Screaming is never a good way to start a serious conversation. The junior partner should stand her ground and calmly explain to the client that while she shares the client’s disappointment in the outcome, the second chair is a professional who has her full confidence; that the case was decided against the client for reasons having nothing to do with whether the second chair did or did not voice an objection; and that if counsel had antagonized the judge it would not have helped the client’s cause and might have even hurt it. She should end the conversation by inviting the client to come in for an office appointment to go over the record of the case if the client has any specific questions about the way the trial was handled. I would advise Ryan to maintain a professional demeanor at all times when dealing with angry clients, and suggest that he should have explained to the client after the trial why he did not make that certain objection.


Stephanie J. Zane, Esq., Thomas S. Forkin Family Law American Inn of Court

Not an ethical issue but it could amount to a malpractice claim—which will not likely be successful.
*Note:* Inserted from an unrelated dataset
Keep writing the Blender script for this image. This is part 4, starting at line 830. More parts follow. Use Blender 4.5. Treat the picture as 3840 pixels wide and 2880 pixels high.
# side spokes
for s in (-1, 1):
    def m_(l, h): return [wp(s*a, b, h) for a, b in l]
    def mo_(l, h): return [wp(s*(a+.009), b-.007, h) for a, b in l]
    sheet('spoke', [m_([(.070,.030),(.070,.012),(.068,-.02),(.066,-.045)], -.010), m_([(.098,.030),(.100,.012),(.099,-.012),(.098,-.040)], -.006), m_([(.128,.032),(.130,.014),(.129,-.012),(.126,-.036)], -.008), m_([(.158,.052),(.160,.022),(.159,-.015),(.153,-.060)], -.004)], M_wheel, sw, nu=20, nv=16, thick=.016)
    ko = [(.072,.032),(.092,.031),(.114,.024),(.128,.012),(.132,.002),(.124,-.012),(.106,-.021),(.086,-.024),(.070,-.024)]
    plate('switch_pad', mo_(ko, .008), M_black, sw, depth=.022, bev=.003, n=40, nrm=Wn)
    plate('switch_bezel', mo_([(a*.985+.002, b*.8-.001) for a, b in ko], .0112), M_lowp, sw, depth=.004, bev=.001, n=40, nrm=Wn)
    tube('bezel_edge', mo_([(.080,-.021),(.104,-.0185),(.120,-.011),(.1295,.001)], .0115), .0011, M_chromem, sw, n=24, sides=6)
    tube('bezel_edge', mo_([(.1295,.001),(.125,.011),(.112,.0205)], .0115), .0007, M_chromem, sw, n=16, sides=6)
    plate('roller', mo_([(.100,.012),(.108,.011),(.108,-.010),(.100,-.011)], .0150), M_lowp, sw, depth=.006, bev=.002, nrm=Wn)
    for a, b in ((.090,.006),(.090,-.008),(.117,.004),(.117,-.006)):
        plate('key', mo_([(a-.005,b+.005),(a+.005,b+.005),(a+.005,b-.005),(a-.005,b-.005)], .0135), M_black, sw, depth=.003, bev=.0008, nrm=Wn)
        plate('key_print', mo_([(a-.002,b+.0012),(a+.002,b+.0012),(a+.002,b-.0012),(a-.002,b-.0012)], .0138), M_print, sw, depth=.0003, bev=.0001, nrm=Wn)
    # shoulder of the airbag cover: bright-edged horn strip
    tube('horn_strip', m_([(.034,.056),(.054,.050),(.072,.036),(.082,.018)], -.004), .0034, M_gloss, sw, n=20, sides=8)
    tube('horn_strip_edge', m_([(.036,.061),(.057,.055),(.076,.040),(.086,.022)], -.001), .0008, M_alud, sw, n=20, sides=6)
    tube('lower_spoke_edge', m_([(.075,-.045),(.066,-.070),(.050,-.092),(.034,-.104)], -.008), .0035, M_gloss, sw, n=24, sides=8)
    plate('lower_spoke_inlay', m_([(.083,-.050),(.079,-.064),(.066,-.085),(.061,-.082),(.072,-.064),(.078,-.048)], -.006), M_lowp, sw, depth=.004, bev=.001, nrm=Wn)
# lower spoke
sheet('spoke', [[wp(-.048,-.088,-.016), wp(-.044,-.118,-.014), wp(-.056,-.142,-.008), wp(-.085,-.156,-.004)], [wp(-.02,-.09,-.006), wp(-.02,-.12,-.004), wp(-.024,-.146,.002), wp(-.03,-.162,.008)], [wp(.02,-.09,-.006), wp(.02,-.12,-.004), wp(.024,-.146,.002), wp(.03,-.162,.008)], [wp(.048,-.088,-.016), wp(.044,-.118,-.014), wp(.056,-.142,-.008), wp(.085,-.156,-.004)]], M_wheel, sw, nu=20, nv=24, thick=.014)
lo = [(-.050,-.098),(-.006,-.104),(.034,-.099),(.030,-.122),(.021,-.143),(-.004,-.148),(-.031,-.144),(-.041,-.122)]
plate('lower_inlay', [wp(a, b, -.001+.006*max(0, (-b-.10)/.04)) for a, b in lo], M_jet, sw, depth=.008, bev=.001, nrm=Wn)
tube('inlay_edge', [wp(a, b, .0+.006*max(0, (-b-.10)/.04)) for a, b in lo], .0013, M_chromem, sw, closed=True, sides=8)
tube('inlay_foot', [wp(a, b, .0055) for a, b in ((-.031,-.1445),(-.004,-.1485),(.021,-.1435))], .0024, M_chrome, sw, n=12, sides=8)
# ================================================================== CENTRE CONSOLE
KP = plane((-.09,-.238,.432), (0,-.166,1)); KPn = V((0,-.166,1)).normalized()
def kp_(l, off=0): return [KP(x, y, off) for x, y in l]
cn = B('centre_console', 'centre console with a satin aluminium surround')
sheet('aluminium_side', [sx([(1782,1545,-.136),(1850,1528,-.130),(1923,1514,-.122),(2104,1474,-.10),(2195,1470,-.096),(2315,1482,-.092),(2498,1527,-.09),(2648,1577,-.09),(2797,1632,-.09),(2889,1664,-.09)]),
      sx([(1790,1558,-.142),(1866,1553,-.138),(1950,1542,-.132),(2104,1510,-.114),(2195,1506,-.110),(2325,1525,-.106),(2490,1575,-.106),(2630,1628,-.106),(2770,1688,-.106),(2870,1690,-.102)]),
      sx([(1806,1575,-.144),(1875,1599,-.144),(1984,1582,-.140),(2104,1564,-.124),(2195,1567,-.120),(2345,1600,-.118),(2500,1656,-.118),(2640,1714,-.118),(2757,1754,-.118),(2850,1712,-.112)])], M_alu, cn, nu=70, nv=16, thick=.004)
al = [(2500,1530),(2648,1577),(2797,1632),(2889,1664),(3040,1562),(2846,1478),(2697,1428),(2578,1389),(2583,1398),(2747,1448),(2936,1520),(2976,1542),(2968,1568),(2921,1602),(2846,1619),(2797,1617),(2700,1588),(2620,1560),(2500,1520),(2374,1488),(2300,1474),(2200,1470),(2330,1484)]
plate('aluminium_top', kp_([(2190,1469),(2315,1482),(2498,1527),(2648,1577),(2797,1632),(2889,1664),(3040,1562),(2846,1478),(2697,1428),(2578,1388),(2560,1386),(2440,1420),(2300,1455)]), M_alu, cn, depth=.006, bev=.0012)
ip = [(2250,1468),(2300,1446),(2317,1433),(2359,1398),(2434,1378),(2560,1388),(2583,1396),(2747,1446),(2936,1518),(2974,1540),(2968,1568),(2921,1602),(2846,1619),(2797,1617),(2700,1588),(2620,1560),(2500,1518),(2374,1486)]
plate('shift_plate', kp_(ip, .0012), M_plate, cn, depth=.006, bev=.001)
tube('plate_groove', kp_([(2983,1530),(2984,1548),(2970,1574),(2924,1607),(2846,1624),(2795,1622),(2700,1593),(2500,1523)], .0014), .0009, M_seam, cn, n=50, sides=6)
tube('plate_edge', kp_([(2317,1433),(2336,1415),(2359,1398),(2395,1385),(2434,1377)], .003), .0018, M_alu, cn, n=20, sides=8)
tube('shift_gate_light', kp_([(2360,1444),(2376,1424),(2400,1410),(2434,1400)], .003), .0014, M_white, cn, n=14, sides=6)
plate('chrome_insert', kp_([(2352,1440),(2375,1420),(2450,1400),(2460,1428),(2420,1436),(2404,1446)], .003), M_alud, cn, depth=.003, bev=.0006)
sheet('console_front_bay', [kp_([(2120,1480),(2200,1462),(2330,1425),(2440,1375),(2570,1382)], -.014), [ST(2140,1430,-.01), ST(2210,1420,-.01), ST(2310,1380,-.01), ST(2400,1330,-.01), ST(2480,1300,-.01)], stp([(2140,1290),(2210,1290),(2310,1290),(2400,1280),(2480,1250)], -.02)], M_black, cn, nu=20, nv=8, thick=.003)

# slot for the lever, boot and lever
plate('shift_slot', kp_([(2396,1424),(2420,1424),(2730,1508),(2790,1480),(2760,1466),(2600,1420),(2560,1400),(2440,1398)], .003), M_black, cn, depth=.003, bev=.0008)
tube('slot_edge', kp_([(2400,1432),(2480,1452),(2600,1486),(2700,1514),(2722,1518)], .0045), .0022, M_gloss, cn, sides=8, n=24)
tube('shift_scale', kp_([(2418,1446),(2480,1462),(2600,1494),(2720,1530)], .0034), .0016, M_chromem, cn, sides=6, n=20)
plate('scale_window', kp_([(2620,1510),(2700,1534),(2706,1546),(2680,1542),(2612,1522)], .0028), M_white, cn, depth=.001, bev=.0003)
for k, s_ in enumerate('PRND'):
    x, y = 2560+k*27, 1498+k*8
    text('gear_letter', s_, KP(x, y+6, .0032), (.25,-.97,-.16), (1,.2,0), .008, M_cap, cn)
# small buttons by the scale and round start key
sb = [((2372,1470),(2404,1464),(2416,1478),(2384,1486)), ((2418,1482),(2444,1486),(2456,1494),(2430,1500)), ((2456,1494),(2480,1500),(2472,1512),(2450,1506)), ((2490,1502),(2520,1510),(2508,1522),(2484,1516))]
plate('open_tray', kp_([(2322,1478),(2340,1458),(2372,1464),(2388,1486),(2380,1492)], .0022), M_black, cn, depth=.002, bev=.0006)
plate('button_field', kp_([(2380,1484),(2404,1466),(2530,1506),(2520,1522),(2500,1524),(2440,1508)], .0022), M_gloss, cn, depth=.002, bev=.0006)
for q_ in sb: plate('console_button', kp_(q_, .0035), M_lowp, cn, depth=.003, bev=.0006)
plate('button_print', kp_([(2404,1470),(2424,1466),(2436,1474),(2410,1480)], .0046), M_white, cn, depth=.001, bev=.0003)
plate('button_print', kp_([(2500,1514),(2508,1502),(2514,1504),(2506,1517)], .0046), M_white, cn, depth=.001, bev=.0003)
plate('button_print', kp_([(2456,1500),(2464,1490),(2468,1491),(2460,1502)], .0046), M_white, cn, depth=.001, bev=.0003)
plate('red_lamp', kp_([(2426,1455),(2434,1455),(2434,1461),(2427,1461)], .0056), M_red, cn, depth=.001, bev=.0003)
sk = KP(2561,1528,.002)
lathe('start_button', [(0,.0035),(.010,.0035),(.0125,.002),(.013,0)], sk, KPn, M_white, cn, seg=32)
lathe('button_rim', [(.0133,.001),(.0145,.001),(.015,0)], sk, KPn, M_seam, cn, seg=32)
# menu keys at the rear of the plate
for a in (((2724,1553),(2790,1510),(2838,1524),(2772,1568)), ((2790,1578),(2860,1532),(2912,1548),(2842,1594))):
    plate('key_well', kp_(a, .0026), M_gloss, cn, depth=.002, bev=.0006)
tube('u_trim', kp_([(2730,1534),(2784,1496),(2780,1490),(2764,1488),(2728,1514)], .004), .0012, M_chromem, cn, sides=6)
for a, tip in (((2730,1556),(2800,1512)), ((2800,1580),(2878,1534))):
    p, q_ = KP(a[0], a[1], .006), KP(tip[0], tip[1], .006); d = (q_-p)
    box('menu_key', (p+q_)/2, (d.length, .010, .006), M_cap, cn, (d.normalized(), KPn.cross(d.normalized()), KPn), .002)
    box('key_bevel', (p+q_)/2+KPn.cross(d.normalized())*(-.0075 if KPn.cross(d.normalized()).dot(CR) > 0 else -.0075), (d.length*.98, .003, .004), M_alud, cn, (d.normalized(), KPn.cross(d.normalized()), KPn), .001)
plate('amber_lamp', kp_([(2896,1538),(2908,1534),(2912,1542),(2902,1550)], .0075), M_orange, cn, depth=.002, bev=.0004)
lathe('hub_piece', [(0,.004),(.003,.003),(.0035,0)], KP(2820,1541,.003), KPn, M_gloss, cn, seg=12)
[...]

The junior partner should calmly address the client with Ryan present. Ryan should be allowed to express the reasons for the tactical decisions made. Ryan should be told that knowing the audience is more than ½ of the battle in a bench trial but that the record must be protected.  


Donald E. Campbell, J.D., Ph.D., Associate Professor of Law, Mississippi College School of Law, Jackson, MS

The decision whether to object in this context would appropriately be left to the attorney.  Rule 1.2(a) and Comment [2].  Therefore, not pressing the objection would not be unethical conduct.  One thing that the lawyer should be sure to do, however, is to communicate with the client afterward about why he took the step of not challenging the objection.  This is required by Rule 1.4.


Inn member in Pittsburgh, PA 

The issue here is client education/communication. Ryan should have explained to his client in advance that the issue wasn't relevant/important. Ryan should also have prepared his client by telling him that in trial, things don't always go your way and adverse rulings happen. This prevents clients from having unrealistic expectations. The junior partner should also have explained these things to the client and counseled Ryan as to appropriate client communication.